Mathieu Galey, le critique du Masque et la Plume, taxé de paradoxe vivant, expédié en quelques mots antinomiques « misanthrope et mondain, dandy raffiné et vulgaire commère, homosexuel subversif et fils à papa droitier », tout comme André Fraigneau, conseiller littéraire de Grasset, ainsi décrit « homosexuel misogyne, antisémite et fasciné par l’uniforme »
Quelques réserves
Pour rappel, voici les qualifications officielles de Marguerite Yourcenar :
De l'Académie française
De l'Académie royale belge
Grand prix de Littérature de l'Académie française (1977)
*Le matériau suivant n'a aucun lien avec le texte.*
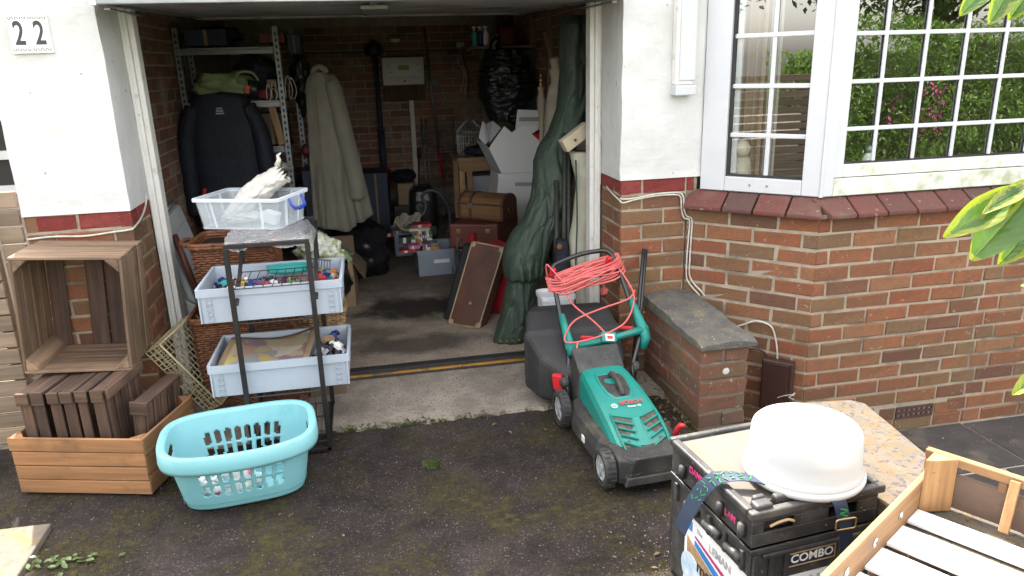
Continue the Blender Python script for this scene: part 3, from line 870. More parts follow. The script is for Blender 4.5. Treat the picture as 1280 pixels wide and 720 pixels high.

Grand prix national des Lettres (1974)
Prix de la Fondation Érasme
Prix de la Fondation prince Pierre de Monaco (1972)
Prix du meilleur écrivain européen (1987)
Il semblerait que l’improbable « love story » qui fait l’objet de ce livre tienne peu de place dans les différentes biographies, exégèses et autres chroniques consacrées à Yourcenar qui, de toutes façons, domine de très haut la plupart de ses commentateurs.
Cet ouvrage assez artificiel, aux anecdotes fabriquées me paraît être le reflet de la vision très personnelle de Christophe Bigot qui tient absolument à déceler un amour fou dans ce qui ne fut sans doute que le dernier faible d’une vieille dame pour un jeune collaborateur attachant.
Encore un mot...
Ce « Roman vrai » qui réduit un écrivain majeur au rôle de midinette ne semble guère coller à la réalité et me paraît un peu inutile.
En fait, Jerry Wilson mort en 1986 à trente-six ans n’a laissé sa trace que dans un petit livre paru en 1987 La Voix des choses, recueil de citations chères à Yourcenar, illustrées de photos de Jerry et qui fut leur dernière collaboration.
Une phrase
p. 287 (après la mort de Jerry, emporté par le Sida)
« La voilà seule pour la troisième fois de sa vie. Après Michel qui a fait d’elle une femme libre, après Grace, la compagne plus solide qu’un roc, son île et son continent tout à la fois, voilà que celui qui aurait dû, jusqu’à son dernier jour, lui tenir lieu de bâton de vieillesse, celui qui incarnait à ses yeux la beauté et la jeunesse éternelle, lui fait irréparablement défaut ».
L'auteur
Né en 1976, Christophe Bigot est Professeur de littérature, normalien et titulaire d'une agrégation de lettres. Il est l’auteur de sept romans, dont deux consacrés à la Révolution française, L'Archange et le Procureur a reçu le Prix Mottart de l'Académie Française en 2008.